Print the listing as it stands, omitting all images.

▬▬▬▬▬▬

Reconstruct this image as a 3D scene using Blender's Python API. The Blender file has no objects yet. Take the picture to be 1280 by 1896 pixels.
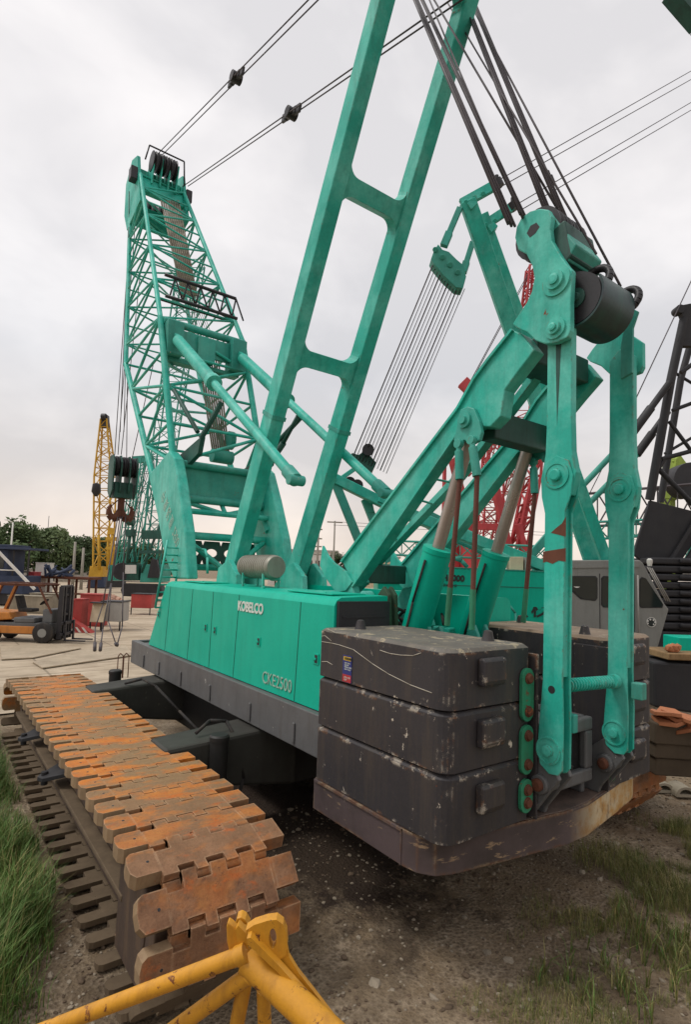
import bpy, math, random
from mathutils import Vector as V, Matrix as M4, noise as NZ
random.seed(7)
R=math.radians; PI=math.pi
sc=bpy.context.scene; COL=sc.collection
# ---------------------------------------------------------------- camera model (photo 1280x1896)
F=1044.; CX,CY=640.,985.; H=3.3
ROLL=.035; PITCH=math.atan(.0714)
U=V((math.sin(ROLL)*math.cos(PITCH),-math.cos(ROLL)*math.cos(PITCH),math.sin(PITCH)))
d1=V((-135-CX,1033-CY,F)).normalized(); YC=(d1-U*d1.dot(U)).normalized(); XCm=YC.cross(U)
def ray(px,py):
    d=V((px-CX,py-CY,F)); return V((d.dot(XCm),d.dot(YC),d.dot(U)))
CAM=V((0,0,H))
def AX(px,py,x): r=ray(px,py); return CAM+r*(x/r.x)
def AY(px,py,y): r=ray(px,py); return CAM+r*(y/r.y)
def AZ(px,py,z): r=ray(px,py); return CAM+r*((z-H)/r.z)
def D(px,py,d): return CAM+ray(px,py)*(d/F)
fx=V((XCm.z,YC.z,0)).normalized()
HEAD=math.atan2(XCm.z,YC.z)          # heading of view from +Y towards +X
MID=5.13                              # centre plane of the big crane
def mir(p): return V((2*MID-p[0],p[1],p[2]))
cam=bpy.data.objects.new('camera',bpy.data.cameras.new('camera')); COL.objects.link(cam)
cam.data.sensor_fit='VERTICAL'; cam.data.sensor_height=36; cam.data.lens=F/1896*36
cam.data.shift_y=(CY-948)/1896
cr=V((XCm.x,YC.x,U.x)); cu=-V((XCm.y,YC.y,U.y)); cb=-V((XCm.z,YC.z,U.z))
m=M4.Identity(4)
for i in range(3): m[i][0]=cr[i]; m[i][1]=cu[i]; m[i][2]=cb[i]; m[i][3]=CAM[i]
cam.matrix_world=m; cam.data.clip_start=.1; cam.data.clip_end=3000; sc.camera=cam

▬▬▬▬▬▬

__RESPONSE TO THIS EXERCISE__:
Reconstruct this image as a 3D scene using Blender's Python API. The Blender file has no objects yet. Take the picture to be 1280 by 1896 pixels.
import bpy, math, random
from mathutils import Vector as V, Matrix as M4, noise as NZ
random.seed(7)
R=math.radians; PI=math.pi
sc=bpy.context.scene; COL=sc.collection
# ---------------------------------------------------------------- camera model (photo 1280x1896)
F=1044.; CX,CY=640.,985.; H=3.3
ROLL=.035; PITCH=math.atan(.0714)
U=V((math.sin(ROLL)*math.cos(PITCH),-math.cos(ROLL)*math.cos(PITCH),math.sin(PITCH)))
d1=V((-135-CX,1033-CY,F)).normalized(); YC=(d1-U*d1.dot(U)).normalized(); XCm=YC.cross(U)
def ray(px,py):
    d=V((px-CX,py-CY,F)); return V((d.dot(XCm),d.dot(YC),d.dot(U)))
CAM=V((0,0,H))
def AX(px,py,x): r=ray(px,py); return CAM+r*(x/r.x)
def AY(px,py,y): r=ray(px,py); return CAM+r*(y/r.y)
def AZ(px,py,z): r=ray(px,py); return CAM+r*((z-H)/r.z)
def D(px,py,d): return CAM+ray(px,py)*(d/F)
fx=V((XCm.z,YC.z,0)).normalized()
HEAD=math.atan2(XCm.z,YC.z)          # heading of view from +Y towards +X
MID=5.13                              # centre plane of the big crane
def mir(p): return V((2*MID-p[0],p[1],p[2]))
cam=bpy.data.objects.new('camera',bpy.data.cameras.new('camera')); COL.objects.link(cam)
cam.data.sensor_fit='VERTICAL'; cam.data.sensor_height=36; cam.data.lens=F/1896*36
cam.data.shift_y=(CY-948)/1896
cr=V((XCm.x,YC.x,U.x)); cu=-V((XCm.y,YC.y,U.y)); cb=-V((XCm.z,YC.z,U.z))
m=M4.Identity(4)
for i in range(3): m[i][0]=cr[i]; m[i][1]=cu[i]; m[i][2]=cb[i]; m[i][3]=CAM[i]
cam.matrix_world=m; cam.data.clip_start=.1; cam.data.clip_end=3000; sc.camera=cam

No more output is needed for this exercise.